Yeah, I agree both with it is kind of fun to learn at your own pace and that once I read about that Factions expansion, the core game feels incomplete (says a guy who just learned how to play this game on the same day). While I appreciate that a good tutorial can get you up and running quickly, it often means a lot of time spent, "Click here" or "Drag and drop here" with often no way to skip ahead to the parts you DO want clarification on without having to sit through everything that comes before it.
Wow. What a great game! Picked this up a few hours ago. I've never played the board game so there is definitely a learning curve but -- as pointed out by others -- this is no more than the curve you meet learning the physical game. No more but rather less, thanks to the software's enforcement of the rules. Recommended!
I also believe, much like say a cartoon that can be enjoyed at multiple levels by children and adults, the same sort of idea applies to learning how to play this game. I quickly picked up how to work the satellites and what I needed to do to make more colonists. If I can land all of my colonists before the opposition I have a decent chance of winning or at least placing pretty highly. Which region effects would best benefit me, the effects of the various alien artifacts, and the whole special fields sub-game was something I didn't really get into until a few games in. I mean, sure, I used the alien artifacts I came across and took advantage of whatever regional effects I owned, but it was much more of a, "Cool, what does this do?" after I got them and not some well thought out, "Well if I claim this region it will help me obtain that alien artifact which I can then use to knock at that player over there..."
This is what Clint said on BGG: So not cheating as much as screwing you over, which is smart.
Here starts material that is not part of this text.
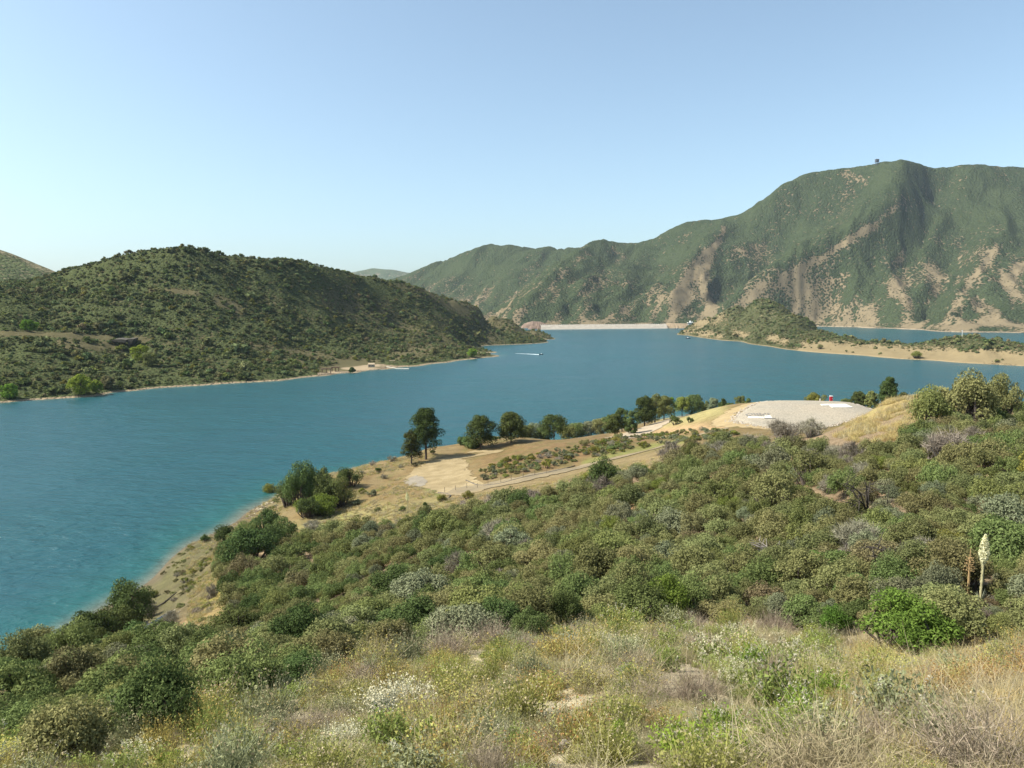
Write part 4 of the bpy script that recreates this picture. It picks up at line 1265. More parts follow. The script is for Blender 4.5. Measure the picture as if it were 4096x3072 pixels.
def broadleaf(label, u, vb, vt, wpx, Y, kind='green', clumps=45, per=130, group=None, flat=0.9, clear=0.22, psize=0.24, prof=ROUND, name='broadleaf_tree', cat='tree', tr=None):
    return pine_px(label, u, vb, vt, wpx, Y, prof, clumps=clumps, per=per, mat=kind, clear=clear, group=group, psize=psize, bark=WOOD, name=name, cat=cat, trunk_r=tr)
BG = 'trees beside the beach track'
pine_px('dark flat-crowned pine at the left end of the beach track', 615, 432, 414.5, 19, 268, UMB, clumps=50, per=120, clear=0.25, group=BG, psize=0.22)
broadleaf('drooping willow-like tree in front of the dark beach trees', 632, 428, 410.5, 14, 285, 'willow', 40, 130, BG, clear=0.05, prof=COL)
broadleaf('dark round tree standing left of the drooping tree', 622, 428.5, 408.5, 16, 305, 'dark', 40, 110, BG, clear=0.1)
pine_px('dark bushy conifer, tallest of the trees by the beach track', 644.5, 424, 395.5, 21, 320, [(0.1, .5), (0.3, .95), (0.5, 1), (0.75, .75), (0.9, .5), (1, .25)], clumps=75, per=140, clear=0.12, group=BG, psize=0.26)
broadleaf('tall dark green tree just right of the bushy conifer by the track', 655, 420, 394.5, 18, 335, 'green', 55, 140, BG, clear=0.12)
broadleaf('leafy dark tree with a short trunk in the middle of the beach row', 664, 418.8, 396, 18, 345, 'green', 55, 130, BG)
broadleaf('slim tree with fresh green leaves leaning right at the gap in the beach row', 671, 419.5, 397, 10, 348, 'lime', 24, 70, BG, clear=0.35)
broadleaf('yellowish round tree with two thin trunks right of the gap in the beach row', 682, 416, 397, 15, 362, 'yellow', 45, 130, BG, clear=0.3)
broadleaf('broad willow-like tree filling the right part of the beach row', 694, 415.5, 395.5, 20, 364, 'willow', 60, 140, BG, clear=0.1)
broadleaf('dark green tree behind the broad willow-like tree', 705, 413, 401, 11, 370, 'green', 35, 110, BG, clear=0.08)
broadleaf('blue-green round tree above the grassy bank', 713.5, 411, 398, 13, 352, 'grey', 40, 120, BG, clear=0.08)
pine_px('small pointed pine at the top of the grassy bank', 723, 408.5, 398.5, 10, 340, CONE, clumps=40, per=110, clear=0.08, group=BG, psize=0.22)
broadleaf('low dark bush-like tree on the bank right of the pointed pine', 730, 408, 402.5, 9, 335, 'dark', 24, 100, BG, clear=0.04)
broadleaf('upright olive tree with two tops rising behind the pad track', 741, 406, 396, 12, 330, 'green', 40, 120, BG, clear=0.05)
broadleaf('small round bushy tree just behind the left rim of the gravel pad', 748.5, 405.5, 398, 7, 325, 'dark', 24, 100, BG, clear=0.04)
broadleaf('domed olive bush-like tree peeking over the back rim of the gravel pad', 814.5, 403.5, 394, 19, 300, 'yellow', 40, 140, None, clear=0.02, flat=0.6)
RG = 'conifers right of the gravel pad'
pine_px('tall dark conical pine right of the gravel pad', 888, 408.5, 377, 19, 285, [(0.1, .8), (0.25, 1), (0.5, .85), (0.75, .62), (0.9, .42), (1, .18)], clumps=85, per=150, clear=0.08, group=RG, psize=0.24)
pine_px('leftmost blue-green pine of the group right of the gravel pad', 858.5, 407, 391, 15, 295, CONE, clumps=55, per=120, clear=0.05, group=RG, psize=0.24)
pine_px('yellowish pine between the blue-green pine and the tall conical pine', 871, 408, 391.5, 12, 288, COL, clumps=50, per=120, clear=0.05, mat='green', group=RG, psize=0.22)
pine_px('small dark pine tucked against the right side of the tall conical pine', 902.5, 408, 391.5, 11, 292, ROUND, clumps=40, per=120, clear=0.05, group=RG, psize=0.22)
broadleaf('low dark brush tree at the left foot of the pines right of the pad', 846, 406.5, 399, 12, 300, 'dark', 25, 90, RG, clear=0.02)

# oaks and tall brush along the water edge of the point
OG = 'oaks along the water edge of the point'
for (u, vb, vt, w, Y, k, lb) in [
    (466,452,440,12,275,'dark','dark rounded oak against the water left of the broad pine'),
    (473,453,444,12,268,'green','low green oak at the left foot of the broad pine'),
    (494,452,442,9,280,'dark','small dark oak between the two round pines'),
    (524,446,428,14,305,'green','green oak just right of the dense rounded pine'),
    (535,444,426,16,312,'grey','grey-green oak between the rounded pine and the umbrella pine'),
    (545,443,429,13,308,'green','bushy oak at the left foot of the umbrella pine'),
    (566,440,428,14,306,'green','green oak at the right foot of the umbrella pine'),
    (577,438,425,14,315,'green','leafy oak in the middle of the water-edge thicket'),
    (588,437,423.5,14,318,'grey','pale oak at the top of the water-edge thicket'),
    (600,435,420,13,315,'olive','olive oak against the water left of the beach trees'),
    (610,434,417,12,312,'dark','dark oak touching the first of the beach trees')]:
    broadleaf(lb, u, vb + 1, vt - 1.5, w * 1.45, Y, k, 42, 120, OG, clear=0.02, name='oak_tree', cat='oak tree')
# ------------------------------------------------------------------ chaparral shrubs on the near slope
def shrub_px(kind, u, vb, w, h, label, group=None, Y=None, lod=None, cat='shrub', name='chaparral_shrub', var=None):
    p = near_hit(u, vb) if Y is None else gp(u, vb, Y)
    k = p[1] / F
    return place_shrub(kind, lod or ('near' if w > 38 else 'mid'), p[0], p[1] + w * k * 0.2, near.z1(p[0], p[1] + w * k * 0.2), w * k, h * k * 1.05, label, group, cat, name=name, var=var), (p[0], p[1] + w * k * .2, w * k)

taken = []
# shrubs that stand out one by one
NOTED = [
 ('bright', 663, 621, 60, 46, 'rounded bright green shrub standing alone at the top of the grassy slope'),
 ('bright', 917, 656, 108, 54, 'widest bright green shrub at the right edge of the grassy slope'),
 ('grey', 943, 614, 54, 50, 'grey-green scrub oak with dark exposed limbs beside the flowering yucca'),
 ('green', 1008, 640, 40, 26, 'small grey-green shrub between the bright wide shrub and the yucca'),
 ('olive', 52, 772, 118, 74, 'big olive shrub in the lower left corner above the yellow flowers'),
 ('green', 150, 742, 104, 80, 'big bright leafy shrub second from the lower left corner'),
 ('green', 238, 706, 100, 62, 'wide grey-tinged green shrub where the grassy slope meets the left thicket'),
 ('olive', 14, 690, 66, 50, 'tall thin-crowned shrub at the left edge rising against the water'),
 ('brown', 68, 712, 80, 58, 'brownish twiggy shrub behind the big corner shrub'),
 ('dark', 126, 634, 54, 46, 'dark oak clump at the water edge below the pale cove slope'),
 ('dark', 86, 655, 58, 48, 'dark oak clump reaching down to the turquoise cove water'),
 ('lime' if False else 'yellow', 103, 652, 14, 14, 'small yellow-green bush at the edge of the cove water'),
 ('green', 152, 664, 64, 44, 'rounded olive shrub above the dark waterside oaks'),
 ('green', 205, 678, 62, 46, 'dark leafy shrub below the foot of the metal drain pipe'),
 ('dark', 247, 566, 62, 40, 'dark oak at the top corner of the thicket beside the pale grassy slope'),
 ('dark', 300, 513, 40, 42, 'tall dark oak in the middle of the grove beside the rocky point'),
 ('dark', 318, 503, 34, 34, 'dark oak at the back of the grove beside the rocky point'),
 ('green', 340, 508, 30, 28, 'mid green oak at the right end of the grove beside the rocky point'),
 ('dark', 306, 519, 30, 22, 'low dark oak at the front of the grove beside the rocky point'),
 ('dark', 110, 645, 52, 40, 'dark leafy shrub between the two waterside oak clumps'),
 ('green', 60, 668, 58, 44, 'leafy shrub left of the waterside oak clumps'),
 ('green', 118, 668, 54, 36, 'leafy green shrub in front of the waterside oak clumps'),
 ('olive', 30, 664, 56, 36, 'pale-topped shrub at the left edge just above the turquoise water'),
 ('dark', 286, 508, 26, 24, 'low dark oak leaning toward the water at the left of the grove'),
 ('green', 324, 510, 36, 32, 'mid green oak, right half of the grove beside the rocky point'),
 ('bright', 314, 517, 48, 18, 'low bright green brush skirting the grove beside the rocky point'),
 ('dark', 348, 489, 28, 20, 'round dark bush standing alone on the dry flat right of the grove'),
 ('dark', 226, 549, 32, 24, 'dark oak on the shoulder above the cove, left of the thicket corner'),
 ('dark', 264, 538, 34, 26, 'dark oak between the thicket corner and the rocky point'),
 ('dark', 205, 543, 11, 8, 'small dark bush alone on the crest above the cove'),
 ('bare', 149, 618, 20, 17, 'purplish leafless bush on the bare slope left of the drain pipe'),
 ('bare', 168, 627, 24, 16, 'grey leafless bush just right of the drain pipe'),
 ('bare', 212, 598, 18, 17, 'brown leafless bush at the edge of the golden grass'),
 ('yellow', 154, 598, 9, 8, 'tiny rounded bush on the bare cove slope'),
 ('yellow', 270, 496, 18, 12, 'straw-coloured willowy bush leaning over the rocky shore'),
 ('yellow', 243, 533, 9, 9, 'little yellow-green bush at the water beside the boulders'),
 ('olive', 970, 428, 72, 52, 'tallest olive shrub on the skyline of the right-hand ridge'),
 ('olive', 1006, 424, 52, 44, 'feathery olive shrub on the ridge at the right edge of the view'),
 ('green', 936, 428, 48, 40, 'dark green shrub on the left shoulder of the tall ridge shrub'),
 ('bare', 955, 462, 62, 36, 'leafless grey shrub with long bare branches below the ridge shrubs'),
 ('bare', 815, 437, 34, 19, 'pale grey brush on the near rim of the gravel pad'),
 ('bare', 788, 441, 44, 20, 'purplish grey brush just below the near rim of the gravel pad'),
 ('bare', 757, 449, 36, 17, 'grey brush left of the purplish brush under the gravel pad'),
 ('bare', 722, 456, 36, 15, 'grey brush where the slope falls away toward the road'),
 ('bare', 310, 531, 28, 10, 'low lavender-grey brush on the grassy shelf above the thicket'),
 ('bare', 462, 514, 30, 13, 'lavender-grey brush patch below the road fence'),
 ('bare', 492, 510, 26, 14, 'taller lavender-grey brush below the road fence'),
 ('yellow', 468, 500, 14, 9, 'round olive bush just below the road fence'),
 ('yellow', 441, 502, 12, 8, 'small dark olive bush below the end of the kerb'),
 ('dark', 604, 492, 34, 30, 'dark green shrub overlapping the right end of the visible road'),
 ('grey', 423, 648, 32, 24, 'grey-green rounded shrub at the foot of the thicket above the grass'),
 ('grey', 452, 653, 14, 15, 'small silvery shrub at the upper edge of the grassy slope'),
 ('green', 530, 642, 44, 34, 'leafy green shrub bulging onto the grassy slope'),
 ('dark', 565, 630, 40, 34, 'darker green shrub beside the shrub bulging onto the grass'),
]
for (k, u, vb, w, h, lb) in NOTED:
    o, q = shrub_px(k, u, vb, w, h, lb, 'shrubs that stand out on the near shore')
    taken.append(q)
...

Think of it as a bunch of newbies deciding to team up against you because it's only you who ever wins.
Yup, just finished a four player game with a pirate and it is not fun... In a good way. It was clear that it was smart enough to see how it could stop my VP lead by moving another players colony on my territory even though it put that player in a position to beat me by one point It's tough but that kind of AI is a welcome addition
It's definitely a welcome addition, and making it the only AI that 'cheats' means you can always have the older AI interaction by using the other levels more. However, I don't think I'll play against the AI at all once the async update hits. The game is implemented so beautifully that it will be an absolute joy to play this against other humans. I can see this becoming a cooldown euro as compared to Le Havre, something the upcoming Stone Age might be too.
Just took this one, despite the fact apple has decided to increase prices in Europe and that annoyed me Back to the game ... Only reading the instructions kind of killed me. I am at a total loss here.
Honestly, just read the general way a turn is played, and immediatly try to play once. Don't bother with alien cards, just go back to the rulebook when you need to know what a satellite is doing and what bonus a planet gives. By the time you win, you'll have a more or less complete understanding of the game (which is really simple despite what you may believe at first). And then you can bother with the cards and add more players to the game. At least, it worked for me and given the fact you play quite a lot of boardgames, should be no problem.
The rulebook is a little daunting, it could have been better formatted with an index and individual sectioned pages. Just try to think of it in terms of your dice, the two resources and your colonies for starters. You roll dice, place them as restricted by the various locations, and do those actions. Most of the actions require the two resources and the board does a great job of clearly showing how many resource tokens you'll need and what the rules are for placing the dice. Your final goal is to keep placing your colonies on the board until have placed them all, at which point the game ends. You can ignore the alien tech cards and the field generators your first few games, those alter the rules in fun ways. The game is deceptively complex because everything is laid out on the board in such a compact manner. When you strip it down it's a light worker placement euro with dice, like Kingsburg. You only have two resource types, limited number of locations you can go to. The Factions expansion increases the depth of the game manifold. But even in its current state, the streamlined nature of the game means there's a lot more straight player interaction with locations being blocked, resources being stolen, ships being removed and ships being destroyed.
thevagrant is right it shouldn't have happened. But out of curiosity, FPE, do you remember which AI did it?
Did he steal the Holo Decoy? As I recall it isn't that you can't be stolen from but that if anyone does raid you, the Holo Decoy is the only thing they can steal.
That sounds buggy then. You lose a ship if you ever use that 1 die colonizer in the upper left outpost. There might be other means as well.